A company which allowed customers to resell their digital music "second hand" breached copyright, a US judge has ruled.

ReDigi billed itself as the first legal way to resell music bought online - but soon provoked the ire of record labels.

It was sued by Capitol Records in January 2012, and on Monday a New York judge said ReDigi was making unauthorised copies of music.

The ruling could have broad implications for digital reselling.

Unlike physical music CDs, Judge Richard Sullivan ruled that the "first sale doctrine" did not apply.

The doctrine is a long-established rule which allows the reselling of goods to a new owner. In other words, selling a CD once you no longer want it.

But in the digital world, where duplication is much easier, the first sale doctrine was not appropriate, the judge said.

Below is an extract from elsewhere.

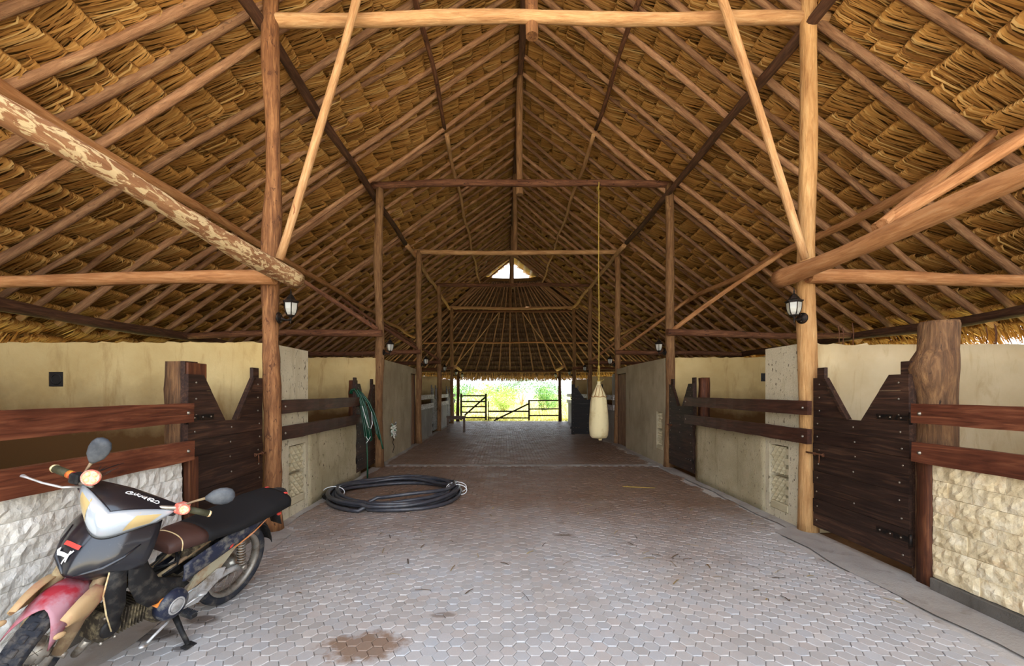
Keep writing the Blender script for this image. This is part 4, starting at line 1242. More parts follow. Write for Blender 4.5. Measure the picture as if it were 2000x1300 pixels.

"It is simply impossible that the same 'material object' can be transferred over the internet," he wrote in his ruling.

"ReDigi facilitates and profits from the sale of copyrighted commercial recordings, transferred in their entirety, with a likely detrimental impact on the primary market for these goods."

ReDigi argues that their system means the original download is removed from the seller's computer.

The company asks users to download proprietary software, which verifies if a file was bought legally. If the song checks out, it is then erased from the seller's hard drive and uploaded to ReDigi's computer servers.

ReDigi's software is designed to prevent sellers from reinstalling a sold song to their computer, and offers users the chance to check their libraries for illegal music.